■ **Stated exercise**: Restate the full listing word for word and leave the pictures out.

■ **Source data**:

>> Begin

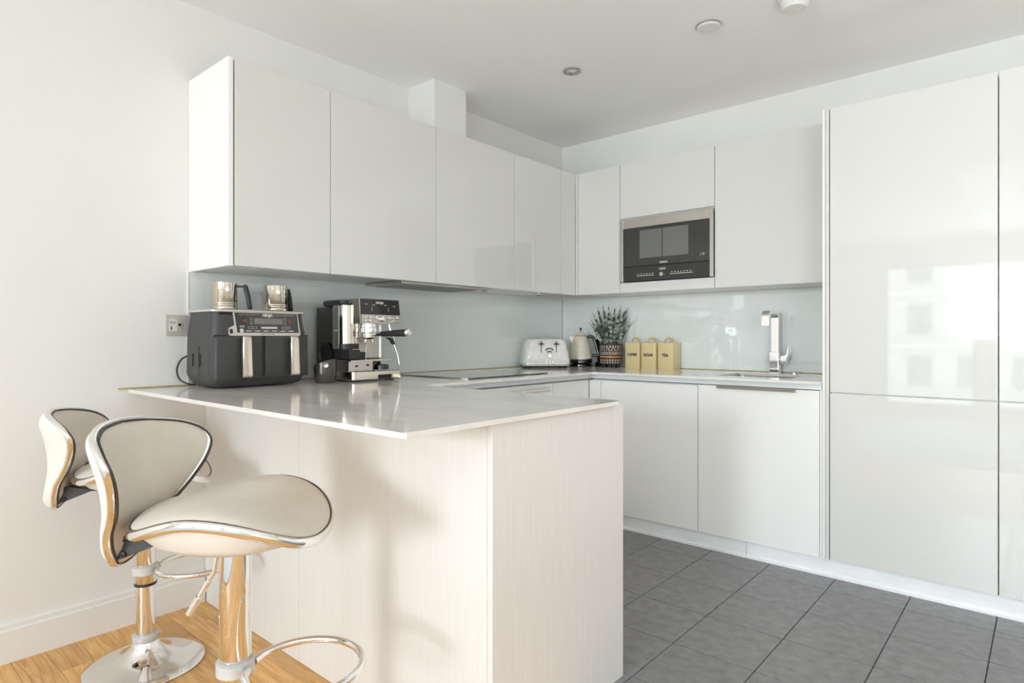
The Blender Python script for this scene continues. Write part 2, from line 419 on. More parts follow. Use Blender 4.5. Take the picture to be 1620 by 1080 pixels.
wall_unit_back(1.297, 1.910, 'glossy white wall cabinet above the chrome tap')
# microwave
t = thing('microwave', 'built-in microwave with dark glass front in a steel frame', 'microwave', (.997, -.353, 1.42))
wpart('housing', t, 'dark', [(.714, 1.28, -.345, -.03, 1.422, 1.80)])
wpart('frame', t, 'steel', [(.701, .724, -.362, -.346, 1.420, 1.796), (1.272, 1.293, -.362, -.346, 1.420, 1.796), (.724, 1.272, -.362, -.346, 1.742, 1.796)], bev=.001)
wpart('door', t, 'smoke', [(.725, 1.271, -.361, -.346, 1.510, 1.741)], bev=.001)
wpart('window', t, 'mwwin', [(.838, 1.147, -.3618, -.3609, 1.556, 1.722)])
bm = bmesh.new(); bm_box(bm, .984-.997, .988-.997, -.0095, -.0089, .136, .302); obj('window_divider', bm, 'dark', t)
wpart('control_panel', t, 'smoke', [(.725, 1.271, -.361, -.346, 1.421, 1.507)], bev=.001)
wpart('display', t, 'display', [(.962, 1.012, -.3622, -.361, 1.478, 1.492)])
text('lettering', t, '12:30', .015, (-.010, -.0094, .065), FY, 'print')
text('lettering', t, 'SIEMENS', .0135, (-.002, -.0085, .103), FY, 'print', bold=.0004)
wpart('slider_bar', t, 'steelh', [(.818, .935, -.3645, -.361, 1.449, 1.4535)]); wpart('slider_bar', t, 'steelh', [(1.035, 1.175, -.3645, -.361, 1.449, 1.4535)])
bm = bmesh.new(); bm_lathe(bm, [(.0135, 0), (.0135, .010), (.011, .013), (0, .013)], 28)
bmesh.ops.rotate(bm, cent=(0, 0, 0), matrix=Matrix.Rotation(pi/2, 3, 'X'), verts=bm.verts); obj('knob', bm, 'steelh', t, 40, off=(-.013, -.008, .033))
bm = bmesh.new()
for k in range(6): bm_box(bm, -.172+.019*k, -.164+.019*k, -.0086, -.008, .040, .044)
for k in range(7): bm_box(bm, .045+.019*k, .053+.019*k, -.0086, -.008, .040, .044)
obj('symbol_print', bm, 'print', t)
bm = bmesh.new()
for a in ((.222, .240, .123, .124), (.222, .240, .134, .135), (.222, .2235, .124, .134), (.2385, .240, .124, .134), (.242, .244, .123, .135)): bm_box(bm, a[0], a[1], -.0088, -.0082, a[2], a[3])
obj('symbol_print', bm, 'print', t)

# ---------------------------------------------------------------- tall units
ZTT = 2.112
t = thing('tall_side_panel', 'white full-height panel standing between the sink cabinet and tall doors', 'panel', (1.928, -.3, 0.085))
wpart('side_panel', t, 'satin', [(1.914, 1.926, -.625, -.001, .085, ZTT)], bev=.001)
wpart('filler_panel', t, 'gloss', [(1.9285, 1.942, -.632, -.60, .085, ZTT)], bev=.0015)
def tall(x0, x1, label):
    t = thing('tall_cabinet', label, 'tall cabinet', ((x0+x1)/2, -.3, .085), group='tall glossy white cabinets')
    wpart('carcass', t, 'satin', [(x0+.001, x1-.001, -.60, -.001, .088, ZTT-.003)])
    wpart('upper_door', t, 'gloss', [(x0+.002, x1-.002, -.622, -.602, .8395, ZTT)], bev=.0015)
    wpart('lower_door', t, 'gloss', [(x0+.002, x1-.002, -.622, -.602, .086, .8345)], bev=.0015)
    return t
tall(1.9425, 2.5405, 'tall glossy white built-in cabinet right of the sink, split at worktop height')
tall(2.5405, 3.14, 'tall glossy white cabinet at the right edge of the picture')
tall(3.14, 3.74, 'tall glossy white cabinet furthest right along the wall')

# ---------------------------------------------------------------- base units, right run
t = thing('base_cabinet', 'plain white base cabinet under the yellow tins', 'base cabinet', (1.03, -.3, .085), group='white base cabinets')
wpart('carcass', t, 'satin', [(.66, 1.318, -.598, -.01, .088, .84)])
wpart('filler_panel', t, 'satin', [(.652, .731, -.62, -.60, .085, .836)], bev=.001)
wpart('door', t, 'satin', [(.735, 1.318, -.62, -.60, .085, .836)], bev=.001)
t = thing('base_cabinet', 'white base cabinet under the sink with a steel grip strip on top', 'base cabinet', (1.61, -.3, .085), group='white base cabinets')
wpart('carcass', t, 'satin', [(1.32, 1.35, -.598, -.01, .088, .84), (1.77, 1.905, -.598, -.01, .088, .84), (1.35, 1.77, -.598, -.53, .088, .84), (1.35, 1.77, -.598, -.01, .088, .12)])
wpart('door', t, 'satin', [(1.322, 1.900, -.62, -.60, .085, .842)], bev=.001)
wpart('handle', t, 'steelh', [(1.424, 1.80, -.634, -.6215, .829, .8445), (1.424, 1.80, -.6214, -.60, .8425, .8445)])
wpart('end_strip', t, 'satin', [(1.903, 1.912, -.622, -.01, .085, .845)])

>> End

■ **Exercise output**:
The Blender Python script for this scene continues. Write part 2, from line 419 on. More parts follow. Use Blender 4.5. Take the picture to be 1620 by 1080 pixels.
wall_unit_back(1.297, 1.910, 'glossy white wall cabinet above the chrome tap')
# microwave
t = thing('microwave', 'built-in microwave with dark glass front in a steel frame', 'microwave', (.997, -.353, 1.42))
wpart('housing', t, 'dark', [(.714, 1.28, -.345, -.03, 1.422, 1.80)])
wpart('frame', t, 'steel', [(.701, .724, -.362, -.346, 1.420, 1.796), (1.272, 1.293, -.362, -.346, 1.420, 1.796), (.724, 1.272, -.362, -.346, 1.742, 1.796)], bev=.001)
wpart('door', t, 'smoke', [(.725, 1.271, -.361, -.346, 1.510, 1.741)], bev=.001)
wpart('window', t, 'mwwin', [(.838, 1.147, -.3618, -.3609, 1.556, 1.722)])
bm = bmesh.new(); bm_box(bm, .984-.997, .988-.997, -.0095, -.0089, .136, .302); obj('window_divider', bm, 'dark', t)
wpart('control_panel', t, 'smoke', [(.725, 1.271, -.361, -.346, 1.421, 1.507)], bev=.001)
wpart('display', t, 'display', [(.962, 1.012, -.3622, -.361, 1.478, 1.492)])
text('lettering', t, '12:30', .015, (-.010, -.0094, .065), FY, 'print')
text('lettering', t, 'SIEMENS', .0135, (-.002, -.0085, .103), FY, 'print', bold=.0004)
wpart('slider_bar', t, 'steelh', [(.818, .935, -.3645, -.361, 1.449, 1.4535)]); wpart('slider_bar', t, 'steelh', [(1.035, 1.175, -.3645, -.361, 1.449, 1.4535)])
bm = bmesh.new(); bm_lathe(bm, [(.0135, 0), (.0135, .010), (.011, .013), (0, .013)], 28)
bmesh.ops.rotate(bm, cent=(0, 0, 0), matrix=Matrix.Rotation(pi/2, 3, 'X'), verts=bm.verts); obj('knob', bm, 'steelh', t, 40, off=(-.013, -.008, .033))
bm = bmesh.new()
for k in range(6): bm_box(bm, -.172+.019*k, -.164+.019*k, -.0086, -.008, .040, .044)
for k in range(7): bm_box(bm, .045+.019*k, .053+.019*k, -.0086, -.008, .040, .044)
obj('symbol_print', bm, 'print', t)
bm = bmesh.new()
for a in ((.222, .240, .123, .124), (.222, .240, .134, .135), (.222, .2235, .124, .134), (.2385, .240, .124, .134), (.242, .244, .123, .135)): bm_box(bm, a[0], a[1], -.0088, -.0082, a[2], a[3])
obj('symbol_print', bm, 'print', t)

# ---------------------------------------------------------------- tall units
ZTT = 2.112
t = thing('tall_side_panel', 'white full-height panel standing between the sink cabinet and tall doors', 'panel', (1.928, -.3, 0.085))
wpart('side_panel', t, 'satin', [(1.914, 1.926, -.625, -.001, .085, ZTT)], bev=.001)
wpart('filler_panel', t, 'gloss', [(1.9285, 1.942, -.632, -.60, .085, ZTT)], bev=.0015)
def tall(x0, x1, label):
    t = thing('tall_cabinet', label, 'tall cabinet', ((x0+x1)/2, -.3, .085), group='tall glossy white cabinets')
    wpart('carcass', t, 'satin', [(x0+.001, x1-.001, -.60, -.001, .088, ZTT-.003)])
    wpart('upper_door', t, 'gloss', [(x0+.002, x1-.002, -.622, -.602, .8395, ZTT)], bev=.0015)
    wpart('lower_door', t, 'gloss', [(x0+.002, x1-.002, -.622, -.602, .086, .8345)], bev=.0015)
    return t
tall(1.9425, 2.5405, 'tall glossy white built-in cabinet right of the sink, split at worktop height')
tall(2.5405, 3.14, 'tall glossy white cabinet at the right edge of the picture')
tall(3.14, 3.74, 'tall glossy white cabinet furthest right along the wall')

# ---------------------------------------------------------------- base units, right run
t = thing('base_cabinet', 'plain white base cabinet under the yellow tins', 'base cabinet', (1.03, -.3, .085), group='white base cabinets')
wpart('carcass', t, 'satin', [(.66, 1.318, -.598, -.01, .088, .84)])
wpart('filler_panel', t, 'satin', [(.652, .731, -.62, -.60, .085, .836)], bev=.001)
wpart('door', t, 'satin', [(.735, 1.318, -.62, -.60, .085, .836)], bev=.001)
t = thing('base_cabinet', 'white base cabinet under the sink with a steel grip strip on top', 'base cabinet', (1.61, -.3, .085), group='white base cabinets')
wpart('carcass', t, 'satin', [(1.32, 1.35, -.598, -.01, .088, .84), (1.77, 1.905, -.598, -.01, .088, .84), (1.35, 1.77, -.598, -.53, .088, .84), (1.35, 1.77, -.598, -.01, .088, .12)])
wpart('door', t, 'satin', [(1.322, 1.900, -.62, -.60, .085, .842)], bev=.001)
wpart('handle', t, 'steelh', [(1.424, 1.80, -.634, -.6215, .829, .8445), (1.424, 1.80, -.6214, -.60, .8425, .8445)])
wpart('end_strip', t, 'satin', [(1.903, 1.912, -.622, -.01, .085, .845)])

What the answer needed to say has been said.